The tax payer is the beneficiary to the wage increase.
Well, yeah. That's exactly what's going on. We're hoping to 'draft' employers to help pay for the social safety net. Setting aside the scapegoating aspect of that, it won't work. The value of a given job isn't something that can be changed by decree.
How is the value of a given job determined?
Ahh... well, that's the question, isn't it? And I don't think most MW supporters have given it much thought. Because when you do, you realize it's not something you can change by waving a wand - or passing a law. Value is, of course, subjective. Everyone values different things in different amounts. But in a market environment, value resolves to an aggregate of the values all the participants in the market. In other words,
we all decide what the value of the jobs and services we utilize are worth, by our daily economic decisions.

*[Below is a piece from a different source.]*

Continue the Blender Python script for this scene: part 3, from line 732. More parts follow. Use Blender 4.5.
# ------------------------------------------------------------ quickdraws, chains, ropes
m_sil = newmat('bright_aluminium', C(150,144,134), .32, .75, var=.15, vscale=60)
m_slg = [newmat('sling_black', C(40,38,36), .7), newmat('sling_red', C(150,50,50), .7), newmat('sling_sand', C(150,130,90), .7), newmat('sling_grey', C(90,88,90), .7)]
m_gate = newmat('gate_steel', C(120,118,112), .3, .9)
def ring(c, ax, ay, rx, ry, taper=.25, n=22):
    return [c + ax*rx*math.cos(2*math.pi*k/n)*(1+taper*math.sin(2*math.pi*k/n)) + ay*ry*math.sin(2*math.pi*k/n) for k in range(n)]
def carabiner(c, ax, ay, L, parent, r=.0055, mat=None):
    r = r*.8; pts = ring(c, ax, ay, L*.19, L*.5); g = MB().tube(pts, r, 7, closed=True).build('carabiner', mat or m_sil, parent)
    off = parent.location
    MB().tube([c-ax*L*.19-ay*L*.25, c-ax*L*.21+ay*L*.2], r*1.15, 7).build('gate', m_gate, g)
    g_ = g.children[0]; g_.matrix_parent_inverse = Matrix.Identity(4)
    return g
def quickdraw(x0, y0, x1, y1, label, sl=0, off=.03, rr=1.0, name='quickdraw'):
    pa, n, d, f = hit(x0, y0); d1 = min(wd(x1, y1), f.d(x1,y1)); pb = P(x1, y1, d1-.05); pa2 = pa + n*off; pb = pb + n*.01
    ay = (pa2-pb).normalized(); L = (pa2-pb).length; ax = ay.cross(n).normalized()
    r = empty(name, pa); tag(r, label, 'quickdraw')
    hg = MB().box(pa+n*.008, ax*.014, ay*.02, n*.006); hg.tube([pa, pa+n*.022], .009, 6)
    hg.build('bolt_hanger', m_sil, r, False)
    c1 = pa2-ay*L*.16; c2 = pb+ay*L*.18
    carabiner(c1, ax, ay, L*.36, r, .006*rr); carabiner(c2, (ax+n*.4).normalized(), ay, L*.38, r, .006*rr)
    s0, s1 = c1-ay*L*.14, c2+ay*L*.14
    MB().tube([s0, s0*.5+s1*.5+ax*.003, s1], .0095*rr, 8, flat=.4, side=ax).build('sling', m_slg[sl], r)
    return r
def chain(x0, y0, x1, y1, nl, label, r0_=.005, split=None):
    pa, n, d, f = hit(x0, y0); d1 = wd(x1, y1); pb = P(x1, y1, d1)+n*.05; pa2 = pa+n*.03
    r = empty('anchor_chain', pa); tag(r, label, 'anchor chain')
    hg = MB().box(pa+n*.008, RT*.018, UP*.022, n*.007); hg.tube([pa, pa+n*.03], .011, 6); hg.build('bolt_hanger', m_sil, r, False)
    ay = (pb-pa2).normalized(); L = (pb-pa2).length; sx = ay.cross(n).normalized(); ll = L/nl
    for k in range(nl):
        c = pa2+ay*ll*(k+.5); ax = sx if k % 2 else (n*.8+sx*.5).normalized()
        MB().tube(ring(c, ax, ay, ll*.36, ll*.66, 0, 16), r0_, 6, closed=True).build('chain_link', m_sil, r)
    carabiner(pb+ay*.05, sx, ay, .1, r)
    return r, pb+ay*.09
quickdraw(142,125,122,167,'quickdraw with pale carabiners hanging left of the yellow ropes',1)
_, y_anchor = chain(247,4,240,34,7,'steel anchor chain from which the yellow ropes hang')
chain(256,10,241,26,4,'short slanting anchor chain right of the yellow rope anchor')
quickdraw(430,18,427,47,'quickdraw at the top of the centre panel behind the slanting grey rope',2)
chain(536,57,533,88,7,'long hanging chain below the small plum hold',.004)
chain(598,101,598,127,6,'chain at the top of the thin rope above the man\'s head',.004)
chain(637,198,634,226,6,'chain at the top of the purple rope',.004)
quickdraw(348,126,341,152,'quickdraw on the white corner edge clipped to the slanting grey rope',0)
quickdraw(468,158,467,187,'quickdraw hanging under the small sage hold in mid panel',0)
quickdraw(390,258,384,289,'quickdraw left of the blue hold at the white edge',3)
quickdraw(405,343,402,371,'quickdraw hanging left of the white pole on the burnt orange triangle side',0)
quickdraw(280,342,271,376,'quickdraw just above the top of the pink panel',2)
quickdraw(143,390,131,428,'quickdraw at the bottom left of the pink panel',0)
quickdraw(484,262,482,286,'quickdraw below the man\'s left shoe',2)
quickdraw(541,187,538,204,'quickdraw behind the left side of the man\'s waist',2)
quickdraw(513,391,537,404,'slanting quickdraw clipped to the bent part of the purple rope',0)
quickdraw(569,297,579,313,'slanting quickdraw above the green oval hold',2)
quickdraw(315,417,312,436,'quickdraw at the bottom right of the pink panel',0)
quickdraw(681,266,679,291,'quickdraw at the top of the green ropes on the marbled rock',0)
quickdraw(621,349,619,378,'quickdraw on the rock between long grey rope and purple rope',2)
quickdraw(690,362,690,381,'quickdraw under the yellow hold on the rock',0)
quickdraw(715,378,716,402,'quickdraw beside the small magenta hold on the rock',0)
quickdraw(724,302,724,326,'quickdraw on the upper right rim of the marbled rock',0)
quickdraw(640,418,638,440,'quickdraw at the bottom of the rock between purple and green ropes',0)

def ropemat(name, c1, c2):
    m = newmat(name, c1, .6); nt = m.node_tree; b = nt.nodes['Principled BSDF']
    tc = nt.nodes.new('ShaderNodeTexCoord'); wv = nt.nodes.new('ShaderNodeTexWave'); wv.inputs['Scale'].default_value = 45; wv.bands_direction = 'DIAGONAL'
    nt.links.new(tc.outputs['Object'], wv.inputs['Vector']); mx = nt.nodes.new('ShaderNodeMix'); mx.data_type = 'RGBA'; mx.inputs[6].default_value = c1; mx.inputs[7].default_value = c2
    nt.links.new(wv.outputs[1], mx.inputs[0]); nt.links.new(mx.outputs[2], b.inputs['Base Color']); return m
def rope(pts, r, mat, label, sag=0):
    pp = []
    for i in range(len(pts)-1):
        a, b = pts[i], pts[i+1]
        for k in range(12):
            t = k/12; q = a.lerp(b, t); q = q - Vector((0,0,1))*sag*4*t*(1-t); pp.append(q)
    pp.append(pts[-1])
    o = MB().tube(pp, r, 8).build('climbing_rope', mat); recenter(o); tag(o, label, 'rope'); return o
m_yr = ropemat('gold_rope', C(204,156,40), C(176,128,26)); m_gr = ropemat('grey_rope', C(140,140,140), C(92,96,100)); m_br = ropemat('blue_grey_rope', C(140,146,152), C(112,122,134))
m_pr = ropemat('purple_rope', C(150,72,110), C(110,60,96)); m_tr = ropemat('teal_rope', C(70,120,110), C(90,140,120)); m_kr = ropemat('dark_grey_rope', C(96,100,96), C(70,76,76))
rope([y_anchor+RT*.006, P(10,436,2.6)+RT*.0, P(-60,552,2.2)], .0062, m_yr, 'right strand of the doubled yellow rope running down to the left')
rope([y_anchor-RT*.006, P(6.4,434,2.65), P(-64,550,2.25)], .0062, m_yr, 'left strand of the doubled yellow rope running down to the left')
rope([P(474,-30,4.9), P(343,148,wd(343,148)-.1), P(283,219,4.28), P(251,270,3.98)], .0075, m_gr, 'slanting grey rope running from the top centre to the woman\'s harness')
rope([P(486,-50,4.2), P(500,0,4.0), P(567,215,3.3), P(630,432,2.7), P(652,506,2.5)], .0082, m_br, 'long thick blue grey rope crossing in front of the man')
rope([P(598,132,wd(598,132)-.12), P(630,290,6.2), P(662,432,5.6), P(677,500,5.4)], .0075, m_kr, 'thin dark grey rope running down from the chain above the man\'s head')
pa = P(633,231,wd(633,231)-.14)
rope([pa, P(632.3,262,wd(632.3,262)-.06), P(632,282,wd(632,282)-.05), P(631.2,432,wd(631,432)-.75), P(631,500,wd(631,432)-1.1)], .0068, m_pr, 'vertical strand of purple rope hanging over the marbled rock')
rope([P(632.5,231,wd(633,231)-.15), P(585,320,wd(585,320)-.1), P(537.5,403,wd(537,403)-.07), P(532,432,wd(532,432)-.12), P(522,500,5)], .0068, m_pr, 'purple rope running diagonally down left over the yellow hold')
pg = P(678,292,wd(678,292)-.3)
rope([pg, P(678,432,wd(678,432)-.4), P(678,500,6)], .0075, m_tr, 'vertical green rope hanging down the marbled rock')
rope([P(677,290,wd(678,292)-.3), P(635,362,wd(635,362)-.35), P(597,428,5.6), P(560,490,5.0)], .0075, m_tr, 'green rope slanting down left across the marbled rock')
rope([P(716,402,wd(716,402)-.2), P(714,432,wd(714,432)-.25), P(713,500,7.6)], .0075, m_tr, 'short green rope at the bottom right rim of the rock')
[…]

The fact that so many of you don't want to acknowledge is that, as a society, we - in the purest aggregate expression of our values - have decided that some jobs aren't worth a "living wage". We might be willing to pay a little for them, but they really aren't worth very much to us. If they cost much more, we can do without. If fast food costs much more, many of us will choose to flip our own burgers.
If we try to fight society's verdict with legal mandates, the market will simply adjust to "flow" around whatever obstacles the law injects. We'll either raise other wages and prices around the new artificial minimum (the manager is still going to make more than the dishwasher) or choose to do without the low value jobs. Probably some combination of the two. But in the end, we still won't value the jobs any more. And people still won't be able to make a living on them.
The city with input from business has determined a certain minimum wage should be paid to insure safety and fairness to the general public and employees. If you think there is some scheme to draft employers to help employers help pay for a social safety net in some unfair way, it is up to you to organize others who agree with you and change the law.
That's not the way civil rights are supposed to work. We're not at the mercy of pure majority rule. If we think minority groups are being singled out for unequal treatment under the law, we have an obligation to strike down such laws - regardless of how much organized support they may have.